Segundo João Carlos Teatini, a qualidade dos polos tem sido alvo de avaliações criteriosas por parte da Capes. “Estamos avaliando cerca de 500 polos. Até junho, serão 770. A grande maioria apresenta boas condições e, por isso, é considerada apta. Os polos aptos com pendências são aqueles que apresentam problemas que devem ser resolvidos dentro de um prazo, mas que não impedem seu funcionamento (como ausência de placa de identificação na entrada ou acessibilidade do prédio).
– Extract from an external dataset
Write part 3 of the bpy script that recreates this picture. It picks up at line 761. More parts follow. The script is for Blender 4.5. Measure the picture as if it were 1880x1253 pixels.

Os não aptos são aqueles que, por exemplo, não oferecem um laboratório exigido pelo curso, internet ou técnicos”, explica Teatini.


Novos horizontes
Equacionar todos esses desafios é fundamental para que a Universidade Aberta do Brasil possa cumprir sua missão de levar formação de qualidade a todos os lugares do país e em larga escala. Segundo a professora Denise, da UFSCar, a chegada da UAB trouxe grandes mudanças para o ensino superior. “Os professores das universidades públicas do país, participantes da UAB, são pesquisadores reconhecidos no país e no exterior. Muitos eram contra essa modalidade. A maioria começou a perceber como a interação no ambiente virtual aproxima os estudantes do professor e permite que ele faça um acompanhamento mais adequado do processo de cada um”, afirma.


Além de a qualidade do curso ser determinante, a modalidade a distância exige algumas habilidades do aluno que são fundamentais no mercado de trabalho. Responsabilidade, compromisso consigo mesmo, organização e bom gerenciamento do tempo são determinantes para o bom rendimento escolar. Isso requer certo investimento no aluno logo no início do curso, para que ele seja orientado em relação ao funcionamento do sistema e sobre como se organizar. “Futuramente, e estamos trabalhando para isso, não haverá distinção entre presencial e a distância. Haverá mais ou menos participação presencial nos cursos, mas ambas as modalidades se utilizarão das tecnologias de informação e comunicação de forma a permitir uma melhor compreensão e interatividade com a informação”, prevê Denise.